▶ DESCRIPTION OF THE TASK
Repeat every record below exactly as written.

▶ DATA FOR PROCESSING

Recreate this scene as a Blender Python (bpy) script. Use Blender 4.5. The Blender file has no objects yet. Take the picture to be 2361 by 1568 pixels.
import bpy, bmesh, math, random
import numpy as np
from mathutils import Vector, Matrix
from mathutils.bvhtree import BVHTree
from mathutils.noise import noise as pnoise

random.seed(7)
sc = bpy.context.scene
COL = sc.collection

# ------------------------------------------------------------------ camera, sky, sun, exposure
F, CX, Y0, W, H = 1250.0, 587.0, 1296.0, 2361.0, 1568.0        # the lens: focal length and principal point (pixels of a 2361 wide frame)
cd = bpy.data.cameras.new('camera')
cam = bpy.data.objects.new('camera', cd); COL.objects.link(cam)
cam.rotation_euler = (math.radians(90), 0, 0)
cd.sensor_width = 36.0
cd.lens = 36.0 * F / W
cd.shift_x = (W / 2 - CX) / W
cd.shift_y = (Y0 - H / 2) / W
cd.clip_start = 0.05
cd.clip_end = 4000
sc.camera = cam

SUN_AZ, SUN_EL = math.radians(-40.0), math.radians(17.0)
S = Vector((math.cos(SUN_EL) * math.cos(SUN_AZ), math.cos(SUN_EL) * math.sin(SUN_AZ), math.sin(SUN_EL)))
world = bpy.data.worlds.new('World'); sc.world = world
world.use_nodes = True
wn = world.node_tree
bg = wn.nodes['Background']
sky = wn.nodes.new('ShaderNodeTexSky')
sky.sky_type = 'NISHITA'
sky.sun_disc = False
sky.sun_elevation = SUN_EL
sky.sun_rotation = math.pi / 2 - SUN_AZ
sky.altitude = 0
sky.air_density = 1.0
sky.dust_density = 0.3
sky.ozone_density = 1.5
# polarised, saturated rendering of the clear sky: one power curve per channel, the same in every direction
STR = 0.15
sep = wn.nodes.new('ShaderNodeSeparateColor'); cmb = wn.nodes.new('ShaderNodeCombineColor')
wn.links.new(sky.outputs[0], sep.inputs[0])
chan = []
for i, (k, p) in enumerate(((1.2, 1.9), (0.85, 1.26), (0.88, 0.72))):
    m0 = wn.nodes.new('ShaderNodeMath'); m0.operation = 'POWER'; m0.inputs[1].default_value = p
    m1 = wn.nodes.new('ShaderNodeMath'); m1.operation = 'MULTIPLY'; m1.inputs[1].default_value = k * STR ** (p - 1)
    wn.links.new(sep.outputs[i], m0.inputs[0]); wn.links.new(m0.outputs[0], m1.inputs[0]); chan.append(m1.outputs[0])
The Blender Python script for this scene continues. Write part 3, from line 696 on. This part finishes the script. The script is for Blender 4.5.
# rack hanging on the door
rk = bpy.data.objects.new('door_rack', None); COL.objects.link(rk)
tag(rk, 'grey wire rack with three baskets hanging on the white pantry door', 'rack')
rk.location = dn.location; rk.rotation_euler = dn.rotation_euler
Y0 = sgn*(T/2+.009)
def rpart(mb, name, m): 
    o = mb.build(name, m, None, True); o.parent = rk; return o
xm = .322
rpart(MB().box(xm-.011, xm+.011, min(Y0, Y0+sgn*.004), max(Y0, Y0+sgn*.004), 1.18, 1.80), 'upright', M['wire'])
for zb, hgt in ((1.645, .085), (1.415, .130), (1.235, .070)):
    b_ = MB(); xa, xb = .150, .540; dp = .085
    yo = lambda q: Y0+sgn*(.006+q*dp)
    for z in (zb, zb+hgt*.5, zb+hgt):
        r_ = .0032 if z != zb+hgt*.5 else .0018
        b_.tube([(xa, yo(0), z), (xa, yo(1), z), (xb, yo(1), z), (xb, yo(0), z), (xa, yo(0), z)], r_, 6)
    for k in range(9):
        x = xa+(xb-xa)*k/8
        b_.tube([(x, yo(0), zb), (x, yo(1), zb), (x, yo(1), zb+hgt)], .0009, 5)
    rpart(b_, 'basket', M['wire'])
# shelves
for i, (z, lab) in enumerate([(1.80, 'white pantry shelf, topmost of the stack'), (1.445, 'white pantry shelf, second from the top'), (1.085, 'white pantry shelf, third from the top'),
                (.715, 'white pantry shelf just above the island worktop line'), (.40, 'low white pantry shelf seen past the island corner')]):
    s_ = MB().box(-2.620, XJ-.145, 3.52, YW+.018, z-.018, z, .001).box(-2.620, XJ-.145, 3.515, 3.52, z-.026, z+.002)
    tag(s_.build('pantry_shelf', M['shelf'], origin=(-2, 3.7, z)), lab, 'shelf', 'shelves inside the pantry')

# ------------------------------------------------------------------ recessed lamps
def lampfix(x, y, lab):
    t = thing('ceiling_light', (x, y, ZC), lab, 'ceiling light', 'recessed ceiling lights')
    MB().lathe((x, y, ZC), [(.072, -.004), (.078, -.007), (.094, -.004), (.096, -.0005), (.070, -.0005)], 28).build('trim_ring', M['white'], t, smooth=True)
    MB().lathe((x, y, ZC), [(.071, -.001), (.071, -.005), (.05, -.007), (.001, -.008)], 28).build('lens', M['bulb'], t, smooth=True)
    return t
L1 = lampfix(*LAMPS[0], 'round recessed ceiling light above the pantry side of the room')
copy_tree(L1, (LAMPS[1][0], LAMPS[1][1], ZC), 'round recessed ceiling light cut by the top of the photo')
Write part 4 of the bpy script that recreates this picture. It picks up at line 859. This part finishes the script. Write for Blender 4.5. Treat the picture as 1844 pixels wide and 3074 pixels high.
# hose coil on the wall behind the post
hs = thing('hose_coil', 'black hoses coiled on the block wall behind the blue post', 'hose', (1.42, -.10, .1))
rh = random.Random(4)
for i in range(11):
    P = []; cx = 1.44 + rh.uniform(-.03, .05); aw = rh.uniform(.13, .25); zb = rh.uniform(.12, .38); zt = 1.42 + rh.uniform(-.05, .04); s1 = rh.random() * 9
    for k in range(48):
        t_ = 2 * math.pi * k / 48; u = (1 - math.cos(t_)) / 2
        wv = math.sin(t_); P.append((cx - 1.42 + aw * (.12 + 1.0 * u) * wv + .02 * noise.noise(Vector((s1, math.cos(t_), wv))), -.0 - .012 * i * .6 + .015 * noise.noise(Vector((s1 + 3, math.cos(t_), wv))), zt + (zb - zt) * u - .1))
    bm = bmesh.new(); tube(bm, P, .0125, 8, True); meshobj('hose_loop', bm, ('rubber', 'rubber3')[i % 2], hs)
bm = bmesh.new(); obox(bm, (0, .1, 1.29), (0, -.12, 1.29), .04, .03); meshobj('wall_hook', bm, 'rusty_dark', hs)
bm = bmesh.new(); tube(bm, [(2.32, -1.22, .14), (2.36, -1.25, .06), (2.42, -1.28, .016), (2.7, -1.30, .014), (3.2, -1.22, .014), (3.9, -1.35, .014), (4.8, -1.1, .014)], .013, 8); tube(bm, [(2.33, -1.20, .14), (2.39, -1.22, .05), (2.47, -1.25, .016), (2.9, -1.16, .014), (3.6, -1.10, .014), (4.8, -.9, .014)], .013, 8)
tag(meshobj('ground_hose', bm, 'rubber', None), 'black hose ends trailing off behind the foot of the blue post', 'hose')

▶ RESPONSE
Recreate this scene as a Blender Python (bpy) script. Use Blender 4.5. The Blender file has no objects yet. Take the picture to be 2361 by 1568 pixels.
import bpy, bmesh, math, random
import numpy as np
from mathutils import Vector, Matrix
from mathutils.bvhtree import BVHTree
from mathutils.noise import noise as pnoise

random.seed(7)
sc = bpy.context.scene
COL = sc.collection

# ------------------------------------------------------------------ camera, sky, sun, exposure
F, CX, Y0, W, H = 1250.0, 587.0, 1296.0, 2361.0, 1568.0        # the lens: focal length and principal point (pixels of a 2361 wide frame)
cd = bpy.data.cameras.new('camera')
cam = bpy.data.objects.new('camera', cd); COL.objects.link(cam)
cam.rotation_euler = (math.radians(90), 0, 0)
cd.sensor_width = 36.0
cd.lens = 36.0 * F / W
cd.shift_x = (W / 2 - CX) / W
cd.shift_y = (Y0 - H / 2) / W
cd.clip_start = 0.05
cd.clip_end = 4000
sc.camera = cam

SUN_AZ, SUN_EL = math.radians(-40.0), math.radians(17.0)
S = Vector((math.cos(SUN_EL) * math.cos(SUN_AZ), math.cos(SUN_EL) * math.sin(SUN_AZ), math.sin(SUN_EL)))
world = bpy.data.worlds.new('World'); sc.world = world
world.use_nodes = True
wn = world.node_tree
bg = wn.nodes['Background']
sky = wn.nodes.new('ShaderNodeTexSky')
sky.sky_type = 'NISHITA'
sky.sun_disc = False
sky.sun_elevation = SUN_EL
sky.sun_rotation = math.pi / 2 - SUN_AZ
sky.altitude = 0
sky.air_density = 1.0
sky.dust_density = 0.3
sky.ozone_density = 1.5
# polarised, saturated rendering of the clear sky: one power curve per channel, the same in every direction
STR = 0.15
sep = wn.nodes.new('ShaderNodeSeparateColor'); cmb = wn.nodes.new('ShaderNodeCombineColor')
wn.links.new(sky.outputs[0], sep.inputs[0])
chan = []
for i, (k, p) in enumerate(((1.2, 1.9), (0.85, 1.26), (0.88, 0.72))):
    m0 = wn.nodes.new('ShaderNodeMath'); m0.operation = 'POWER'; m0.inputs[1].default_value = p
    m1 = wn.nodes.new('ShaderNodeMath'); m1.operation = 'MULTIPLY'; m1.inputs[1].default_value = k * STR ** (p - 1)
    wn.links.new(sep.outputs[i], m0.inputs[0]); wn.links.new(m0.outputs[0], m1.inputs[0]); chan.append(m1.outputs[0])
The Blender Python script for this scene continues. Write part 3, from line 696 on. This part finishes the script. The script is for Blender 4.5.
# rack hanging on the door
rk = bpy.data.objects.new('door_rack', None); COL.objects.link(rk)
tag(rk, 'grey wire rack with three baskets hanging on the white pantry door', 'rack')
rk.location = dn.location; rk.rotation_euler = dn.rotation_euler
Y0 = sgn*(T/2+.009)
def rpart(mb, name, m): 
    o = mb.build(name, m, None, True); o.parent = rk; return o
xm = .322
rpart(MB().box(xm-.011, xm+.011, min(Y0, Y0+sgn*.004), max(Y0, Y0+sgn*.004), 1.18, 1.80), 'upright', M['wire'])
for zb, hgt in ((1.645, .085), (1.415, .130), (1.235, .070)):
    b_ = MB(); xa, xb = .150, .540; dp = .085
    yo = lambda q: Y0+sgn*(.006+q*dp)
    for z in (zb, zb+hgt*.5, zb+hgt):
        r_ = .0032 if z != zb+hgt*.5 else .0018
        b_.tube([(xa, yo(0), z), (xa, yo(1), z), (xb, yo(1), z), (xb, yo(0), z), (xa, yo(0), z)], r_, 6)
    for k in range(9):
        x = xa+(xb-xa)*k/8
        b_.tube([(x, yo(0), zb), (x, yo(1), zb), (x, yo(1), zb+hgt)], .0009, 5)
    rpart(b_, 'basket', M['wire'])
# shelves
for i, (z, lab) in enumerate([(1.80, 'white pantry shelf, topmost of the stack'), (1.445, 'white pantry shelf, second from the top'), (1.085, 'white pantry shelf, third from the top'),
                (.715, 'white pantry shelf just above the island worktop line'), (.40, 'low white pantry shelf seen past the island corner')]):
    s_ = MB().box(-2.620, XJ-.145, 3.52, YW+.018, z-.018, z, .001).box(-2.620, XJ-.145, 3.515, 3.52, z-.026, z+.002)
    tag(s_.build('pantry_shelf', M['shelf'], origin=(-2, 3.7, z)), lab, 'shelf', 'shelves inside the pantry')

# ------------------------------------------------------------------ recessed lamps
def lampfix(x, y, lab):
    t = thing('ceiling_light', (x, y, ZC), lab, 'ceiling light', 'recessed ceiling lights')
    MB().lathe((x, y, ZC), [(.072, -.004), (.078, -.007), (.094, -.004), (.096, -.0005), (.070, -.0005)], 28).build('trim_ring', M['white'], t, smooth=True)
    MB().lathe((x, y, ZC), [(.071, -.001), (.071, -.005), (.05, -.007), (.001, -.008)], 28).build('lens', M['bulb'], t, smooth=True)
    return t
L1 = lampfix(*LAMPS[0], 'round recessed ceiling light above the pantry side of the room')
copy_tree(L1, (LAMPS[1][0], LAMPS[1][1], ZC), 'round recessed ceiling light cut by the top of the photo')
Write part 4 of the bpy script that recreates this picture. It picks up at line 859. This part finishes the script. Write for Blender 4.5. Treat the picture as 1844 pixels wide and 3074 pixels high.
# hose coil on the wall behind the post
hs = thing('hose_coil', 'black hoses coiled on the block wall behind the blue post', 'hose', (1.42, -.10, .1))
rh = random.Random(4)
for i in range(11):
    P = []; cx = 1.44 + rh.uniform(-.03, .05); aw = rh.uniform(.13, .25); zb = rh.uniform(.12, .38); zt = 1.42 + rh.uniform(-.05, .04); s1 = rh.random() * 9
    for k in range(48):
        t_ = 2 * math.pi * k / 48; u = (1 - math.cos(t_)) / 2
        wv = math.sin(t_); P.append((cx - 1.42 + aw * (.12 + 1.0 * u) * wv + .02 * noise.noise(Vector((s1, math.cos(t_), wv))), -.0 - .012 * i * .6 + .015 * noise.noise(Vector((s1 + 3, math.cos(t_), wv))), zt + (zb - zt) * u - .1))
    bm = bmesh.new(); tube(bm, P, .0125, 8, True); meshobj('hose_loop', bm, ('rubber', 'rubber3')[i % 2], hs)
bm = bmesh.new(); obox(bm, (0, .1, 1.29), (0, -.12, 1.29), .04, .03); meshobj('wall_hook', bm, 'rusty_dark', hs)
bm = bmesh.new(); tube(bm, [(2.32, -1.22, .14), (2.36, -1.25, .06), (2.42, -1.28, .016), (2.7, -1.30, .014), (3.2, -1.22, .014), (3.9, -1.35, .014), (4.8, -1.1, .014)], .013, 8); tube(bm, [(2.33, -1.20, .14), (2.39, -1.22, .05), (2.47, -1.25, .016), (2.9, -1.16, .014), (3.6, -1.10, .014), (4.8, -.9, .014)], .013, 8)
tag(meshobj('ground_hose', bm, 'rubber', None), 'black hose ends trailing off behind the foot of the blue post', 'hose')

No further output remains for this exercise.